### Aim of the exercise
Exactly as they appear, output all of the entries.

** START Stored data **

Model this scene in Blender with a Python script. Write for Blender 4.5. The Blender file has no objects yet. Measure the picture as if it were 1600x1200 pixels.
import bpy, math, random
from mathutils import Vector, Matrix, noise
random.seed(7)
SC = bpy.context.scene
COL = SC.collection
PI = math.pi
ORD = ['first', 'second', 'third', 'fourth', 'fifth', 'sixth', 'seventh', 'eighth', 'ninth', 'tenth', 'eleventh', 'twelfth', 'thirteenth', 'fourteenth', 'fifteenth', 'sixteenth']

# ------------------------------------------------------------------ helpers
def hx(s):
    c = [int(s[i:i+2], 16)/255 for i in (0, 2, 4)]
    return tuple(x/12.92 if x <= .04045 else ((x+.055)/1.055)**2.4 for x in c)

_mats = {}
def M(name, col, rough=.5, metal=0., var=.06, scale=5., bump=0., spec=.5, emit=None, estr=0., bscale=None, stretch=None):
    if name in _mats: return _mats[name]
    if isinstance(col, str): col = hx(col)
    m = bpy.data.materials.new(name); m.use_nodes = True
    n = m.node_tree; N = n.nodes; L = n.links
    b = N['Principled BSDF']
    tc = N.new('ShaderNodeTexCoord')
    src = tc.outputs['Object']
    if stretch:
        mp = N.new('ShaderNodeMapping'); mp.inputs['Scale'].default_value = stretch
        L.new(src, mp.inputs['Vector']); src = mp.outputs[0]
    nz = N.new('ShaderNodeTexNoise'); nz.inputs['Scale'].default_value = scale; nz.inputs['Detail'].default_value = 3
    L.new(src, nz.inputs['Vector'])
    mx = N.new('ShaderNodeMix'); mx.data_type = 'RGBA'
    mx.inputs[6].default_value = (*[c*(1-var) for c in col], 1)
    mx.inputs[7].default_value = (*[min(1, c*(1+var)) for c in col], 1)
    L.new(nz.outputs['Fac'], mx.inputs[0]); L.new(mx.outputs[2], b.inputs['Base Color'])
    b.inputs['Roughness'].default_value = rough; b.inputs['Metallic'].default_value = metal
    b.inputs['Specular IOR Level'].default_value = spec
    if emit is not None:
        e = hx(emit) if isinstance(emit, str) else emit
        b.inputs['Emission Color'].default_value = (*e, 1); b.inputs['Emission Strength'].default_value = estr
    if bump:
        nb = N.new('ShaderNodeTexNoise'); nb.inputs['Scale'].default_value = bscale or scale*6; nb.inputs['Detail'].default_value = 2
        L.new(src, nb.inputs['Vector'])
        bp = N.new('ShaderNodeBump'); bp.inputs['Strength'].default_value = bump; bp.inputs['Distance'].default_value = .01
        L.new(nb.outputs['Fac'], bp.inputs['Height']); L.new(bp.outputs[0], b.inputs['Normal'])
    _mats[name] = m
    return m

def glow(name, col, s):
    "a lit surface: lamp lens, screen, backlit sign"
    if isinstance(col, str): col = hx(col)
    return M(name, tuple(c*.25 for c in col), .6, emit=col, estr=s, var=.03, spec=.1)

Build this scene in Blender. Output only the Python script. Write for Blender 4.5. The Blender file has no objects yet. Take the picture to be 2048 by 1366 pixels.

** END Stored data **

### Full response
Model this scene in Blender with a Python script. Write for Blender 4.5. The Blender file has no objects yet. Measure the picture as if it were 1600x1200 pixels.
import bpy, math, random
from mathutils import Vector, Matrix, noise
random.seed(7)
SC = bpy.context.scene
COL = SC.collection
PI = math.pi
ORD = ['first', 'second', 'third', 'fourth', 'fifth', 'sixth', 'seventh', 'eighth', 'ninth', 'tenth', 'eleventh', 'twelfth', 'thirteenth', 'fourteenth', 'fifteenth', 'sixteenth']

# ------------------------------------------------------------------ helpers
def hx(s):
    c = [int(s[i:i+2], 16)/255 for i in (0, 2, 4)]
    return tuple(x/12.92 if x <= .04045 else ((x+.055)/1.055)**2.4 for x in c)

_mats = {}
def M(name, col, rough=.5, metal=0., var=.06, scale=5., bump=0., spec=.5, emit=None, estr=0., bscale=None, stretch=None):
    if name in _mats: return _mats[name]
    if isinstance(col, str): col = hx(col)
    m = bpy.data.materials.new(name); m.use_nodes = True
    n = m.node_tree; N = n.nodes; L = n.links
    b = N['Principled BSDF']
    tc = N.new('ShaderNodeTexCoord')
    src = tc.outputs['Object']
    if stretch:
        mp = N.new('ShaderNodeMapping'); mp.inputs['Scale'].default_value = stretch
        L.new(src, mp.inputs['Vector']); src = mp.outputs[0]
    nz = N.new('ShaderNodeTexNoise'); nz.inputs['Scale'].default_value = scale; nz.inputs['Detail'].default_value = 3
    L.new(src, nz.inputs['Vector'])
    mx = N.new('ShaderNodeMix'); mx.data_type = 'RGBA'
    mx.inputs[6].default_value = (*[c*(1-var) for c in col], 1)
    mx.inputs[7].default_value = (*[min(1, c*(1+var)) for c in col], 1)
    L.new(nz.outputs['Fac'], mx.inputs[0]); L.new(mx.outputs[2], b.inputs['Base Color'])
    b.inputs['Roughness'].default_value = rough; b.inputs['Metallic'].default_value = metal
    b.inputs['Specular IOR Level'].default_value = spec
    if emit is not None:
        e = hx(emit) if isinstance(emit, str) else emit
        b.inputs['Emission Color'].default_value = (*e, 1); b.inputs['Emission Strength'].default_value = estr
    if bump:
        nb = N.new('ShaderNodeTexNoise'); nb.inputs['Scale'].default_value = bscale or scale*6; nb.inputs['Detail'].default_value = 2
        L.new(src, nb.inputs['Vector'])
        bp = N.new('ShaderNodeBump'); bp.inputs['Strength'].default_value = bump; bp.inputs['Distance'].default_value = .01
        L.new(nb.outputs['Fac'], bp.inputs['Height']); L.new(bp.outputs[0], b.inputs['Normal'])
    _mats[name] = m
    return m

def glow(name, col, s):
    "a lit surface: lamp lens, screen, backlit sign"
    if isinstance(col, str): col = hx(col)
    return M(name, tuple(c*.25 for c in col), .6, emit=col, estr=s, var=.03, spec=.1)

Build this scene in Blender. Output only the Python script. Write for Blender 4.5. The Blender file has no objects yet. Take the picture to be 2048 by 1366 pixels.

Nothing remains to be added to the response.